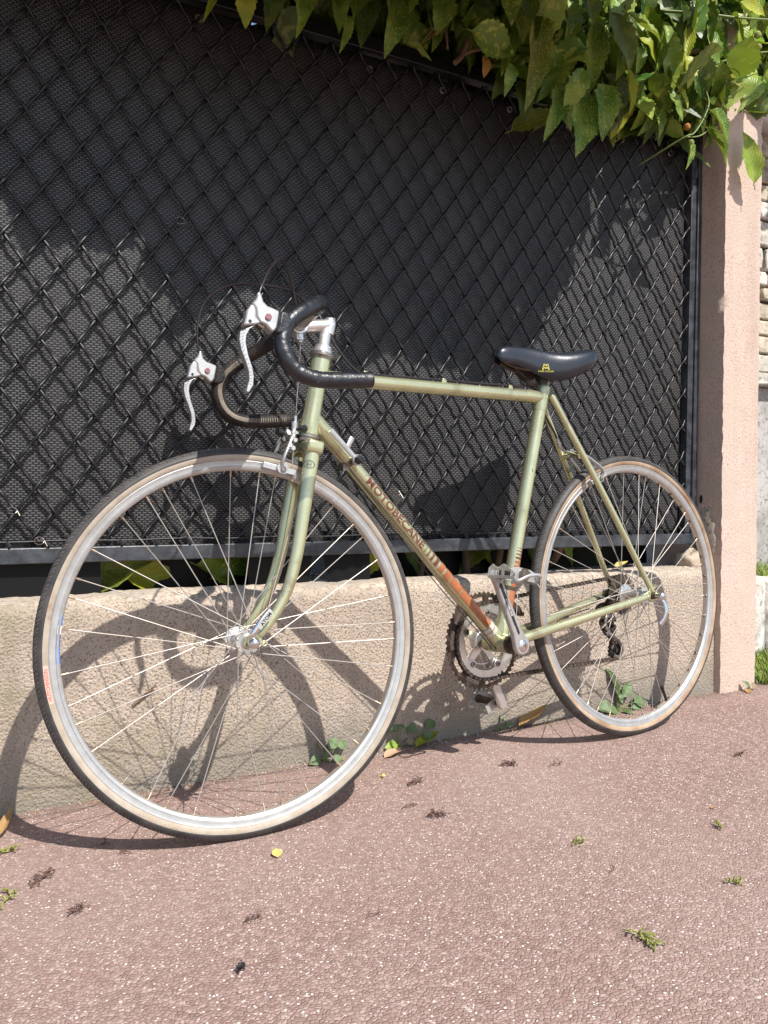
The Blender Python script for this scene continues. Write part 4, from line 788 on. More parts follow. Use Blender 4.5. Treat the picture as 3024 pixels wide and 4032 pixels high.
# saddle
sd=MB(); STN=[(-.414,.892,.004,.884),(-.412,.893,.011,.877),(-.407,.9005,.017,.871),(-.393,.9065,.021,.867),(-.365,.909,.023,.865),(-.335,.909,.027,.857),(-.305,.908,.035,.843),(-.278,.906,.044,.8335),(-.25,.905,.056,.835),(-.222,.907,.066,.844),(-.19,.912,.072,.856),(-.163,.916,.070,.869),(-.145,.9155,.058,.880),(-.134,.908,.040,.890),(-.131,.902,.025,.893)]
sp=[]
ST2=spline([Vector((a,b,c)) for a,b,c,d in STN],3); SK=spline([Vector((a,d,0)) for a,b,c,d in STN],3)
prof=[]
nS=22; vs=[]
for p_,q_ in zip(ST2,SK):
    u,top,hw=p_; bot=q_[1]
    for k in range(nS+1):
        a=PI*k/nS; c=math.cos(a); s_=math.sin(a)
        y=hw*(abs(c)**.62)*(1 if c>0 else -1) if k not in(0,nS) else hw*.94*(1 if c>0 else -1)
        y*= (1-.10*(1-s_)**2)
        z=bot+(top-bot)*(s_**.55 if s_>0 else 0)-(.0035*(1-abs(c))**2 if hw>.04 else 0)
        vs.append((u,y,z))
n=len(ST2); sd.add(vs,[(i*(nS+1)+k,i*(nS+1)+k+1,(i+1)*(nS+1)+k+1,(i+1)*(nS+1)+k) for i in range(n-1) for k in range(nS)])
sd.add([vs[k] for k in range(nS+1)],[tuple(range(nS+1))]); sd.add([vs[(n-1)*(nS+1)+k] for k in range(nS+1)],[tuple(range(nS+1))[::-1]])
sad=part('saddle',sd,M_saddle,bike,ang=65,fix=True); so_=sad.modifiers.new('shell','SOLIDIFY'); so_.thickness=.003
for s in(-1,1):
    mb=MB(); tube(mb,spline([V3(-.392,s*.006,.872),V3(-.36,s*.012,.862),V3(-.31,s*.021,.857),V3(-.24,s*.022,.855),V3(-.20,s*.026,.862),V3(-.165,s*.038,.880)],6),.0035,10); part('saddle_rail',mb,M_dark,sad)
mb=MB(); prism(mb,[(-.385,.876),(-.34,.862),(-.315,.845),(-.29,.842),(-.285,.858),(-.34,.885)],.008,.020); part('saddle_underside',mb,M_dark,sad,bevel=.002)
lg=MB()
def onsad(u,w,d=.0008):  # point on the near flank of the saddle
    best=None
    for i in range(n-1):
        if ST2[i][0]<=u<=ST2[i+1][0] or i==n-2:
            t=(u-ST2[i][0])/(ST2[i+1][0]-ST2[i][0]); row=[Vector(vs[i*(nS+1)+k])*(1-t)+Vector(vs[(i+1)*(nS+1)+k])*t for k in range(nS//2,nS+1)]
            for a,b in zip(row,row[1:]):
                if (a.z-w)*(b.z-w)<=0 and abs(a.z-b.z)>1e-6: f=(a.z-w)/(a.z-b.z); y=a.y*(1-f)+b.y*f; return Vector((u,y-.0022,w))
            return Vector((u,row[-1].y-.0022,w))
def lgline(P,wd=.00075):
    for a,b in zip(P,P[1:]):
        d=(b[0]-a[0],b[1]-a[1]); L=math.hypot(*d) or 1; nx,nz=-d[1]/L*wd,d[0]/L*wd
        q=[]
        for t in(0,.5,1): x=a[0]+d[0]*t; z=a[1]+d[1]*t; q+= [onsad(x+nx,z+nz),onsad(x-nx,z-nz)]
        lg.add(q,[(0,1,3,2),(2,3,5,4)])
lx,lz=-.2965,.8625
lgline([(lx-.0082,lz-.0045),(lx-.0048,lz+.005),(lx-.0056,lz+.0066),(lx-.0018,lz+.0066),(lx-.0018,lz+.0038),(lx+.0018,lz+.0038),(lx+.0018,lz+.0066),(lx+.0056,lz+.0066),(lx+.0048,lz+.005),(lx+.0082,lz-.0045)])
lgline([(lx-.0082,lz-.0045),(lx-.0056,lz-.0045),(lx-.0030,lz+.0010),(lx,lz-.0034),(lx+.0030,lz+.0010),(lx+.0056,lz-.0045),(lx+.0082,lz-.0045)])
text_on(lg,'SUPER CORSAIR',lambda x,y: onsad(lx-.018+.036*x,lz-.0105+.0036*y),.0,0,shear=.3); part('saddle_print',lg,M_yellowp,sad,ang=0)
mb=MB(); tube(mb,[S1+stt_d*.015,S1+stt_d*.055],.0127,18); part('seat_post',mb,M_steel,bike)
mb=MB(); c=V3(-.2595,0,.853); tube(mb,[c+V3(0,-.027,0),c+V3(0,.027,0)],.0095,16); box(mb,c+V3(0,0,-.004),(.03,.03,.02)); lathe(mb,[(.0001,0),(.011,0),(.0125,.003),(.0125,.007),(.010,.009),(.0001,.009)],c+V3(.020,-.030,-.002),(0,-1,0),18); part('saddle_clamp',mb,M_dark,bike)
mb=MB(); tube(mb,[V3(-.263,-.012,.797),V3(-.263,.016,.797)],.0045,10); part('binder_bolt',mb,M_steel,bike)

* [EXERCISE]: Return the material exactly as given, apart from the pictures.

* [FINAL RESULT]:
The Blender Python script for this scene continues. Write part 4, from line 788 on. More parts follow. Use Blender 4.5. Treat the picture as 3024 pixels wide and 4032 pixels high.
# saddle
sd=MB(); STN=[(-.414,.892,.004,.884),(-.412,.893,.011,.877),(-.407,.9005,.017,.871),(-.393,.9065,.021,.867),(-.365,.909,.023,.865),(-.335,.909,.027,.857),(-.305,.908,.035,.843),(-.278,.906,.044,.8335),(-.25,.905,.056,.835),(-.222,.907,.066,.844),(-.19,.912,.072,.856),(-.163,.916,.070,.869),(-.145,.9155,.058,.880),(-.134,.908,.040,.890),(-.131,.902,.025,.893)]
sp=[]
ST2=spline([Vector((a,b,c)) for a,b,c,d in STN],3); SK=spline([Vector((a,d,0)) for a,b,c,d in STN],3)
prof=[]
nS=22; vs=[]
for p_,q_ in zip(ST2,SK):
    u,top,hw=p_; bot=q_[1]
    for k in range(nS+1):
        a=PI*k/nS; c=math.cos(a); s_=math.sin(a)
        y=hw*(abs(c)**.62)*(1 if c>0 else -1) if k not in(0,nS) else hw*.94*(1 if c>0 else -1)
        y*= (1-.10*(1-s_)**2)
        z=bot+(top-bot)*(s_**.55 if s_>0 else 0)-(.0035*(1-abs(c))**2 if hw>.04 else 0)
        vs.append((u,y,z))
n=len(ST2); sd.add(vs,[(i*(nS+1)+k,i*(nS+1)+k+1,(i+1)*(nS+1)+k+1,(i+1)*(nS+1)+k) for i in range(n-1) for k in range(nS)])
sd.add([vs[k] for k in range(nS+1)],[tuple(range(nS+1))]); sd.add([vs[(n-1)*(nS+1)+k] for k in range(nS+1)],[tuple(range(nS+1))[::-1]])
sad=part('saddle',sd,M_saddle,bike,ang=65,fix=True); so_=sad.modifiers.new('shell','SOLIDIFY'); so_.thickness=.003
for s in(-1,1):
    mb=MB(); tube(mb,spline([V3(-.392,s*.006,.872),V3(-.36,s*.012,.862),V3(-.31,s*.021,.857),V3(-.24,s*.022,.855),V3(-.20,s*.026,.862),V3(-.165,s*.038,.880)],6),.0035,10); part('saddle_rail',mb,M_dark,sad)
mb=MB(); prism(mb,[(-.385,.876),(-.34,.862),(-.315,.845),(-.29,.842),(-.285,.858),(-.34,.885)],.008,.020); part('saddle_underside',mb,M_dark,sad,bevel=.002)
lg=MB()
def onsad(u,w,d=.0008):  # point on the near flank of the saddle
    best=None
    for i in range(n-1):
        if ST2[i][0]<=u<=ST2[i+1][0] or i==n-2:
            t=(u-ST2[i][0])/(ST2[i+1][0]-ST2[i][0]); row=[Vector(vs[i*(nS+1)+k])*(1-t)+Vector(vs[(i+1)*(nS+1)+k])*t for k in range(nS//2,nS+1)]
            for a,b in zip(row,row[1:]):
                if (a.z-w)*(b.z-w)<=0 and abs(a.z-b.z)>1e-6: f=(a.z-w)/(a.z-b.z); y=a.y*(1-f)+b.y*f; return Vector((u,y-.0022,w))
            return Vector((u,row[-1].y-.0022,w))
def lgline(P,wd=.00075):
    for a,b in zip(P,P[1:]):
        d=(b[0]-a[0],b[1]-a[1]); L=math.hypot(*d) or 1; nx,nz=-d[1]/L*wd,d[0]/L*wd
        q=[]
        for t in(0,.5,1): x=a[0]+d[0]*t; z=a[1]+d[1]*t; q+= [onsad(x+nx,z+nz),onsad(x-nx,z-nz)]
        lg.add(q,[(0,1,3,2),(2,3,5,4)])
lx,lz=-.2965,.8625
lgline([(lx-.0082,lz-.0045),(lx-.0048,lz+.005),(lx-.0056,lz+.0066),(lx-.0018,lz+.0066),(lx-.0018,lz+.0038),(lx+.0018,lz+.0038),(lx+.0018,lz+.0066),(lx+.0056,lz+.0066),(lx+.0048,lz+.005),(lx+.0082,lz-.0045)])
lgline([(lx-.0082,lz-.0045),(lx-.0056,lz-.0045),(lx-.0030,lz+.0010),(lx,lz-.0034),(lx+.0030,lz+.0010),(lx+.0056,lz-.0045),(lx+.0082,lz-.0045)])
text_on(lg,'SUPER CORSAIR',lambda x,y: onsad(lx-.018+.036*x,lz-.0105+.0036*y),.0,0,shear=.3); part('saddle_print',lg,M_yellowp,sad,ang=0)
mb=MB(); tube(mb,[S1+stt_d*.015,S1+stt_d*.055],.0127,18); part('seat_post',mb,M_steel,bike)
mb=MB(); c=V3(-.2595,0,.853); tube(mb,[c+V3(0,-.027,0),c+V3(0,.027,0)],.0095,16); box(mb,c+V3(0,0,-.004),(.03,.03,.02)); lathe(mb,[(.0001,0),(.011,0),(.0125,.003),(.0125,.007),(.010,.009),(.0001,.009)],c+V3(.020,-.030,-.002),(0,-1,0),18); part('saddle_clamp',mb,M_dark,bike)
mb=MB(); tube(mb,[V3(-.263,-.012,.797),V3(-.263,.016,.797)],.0045,10); part('binder_bolt',mb,M_steel,bike)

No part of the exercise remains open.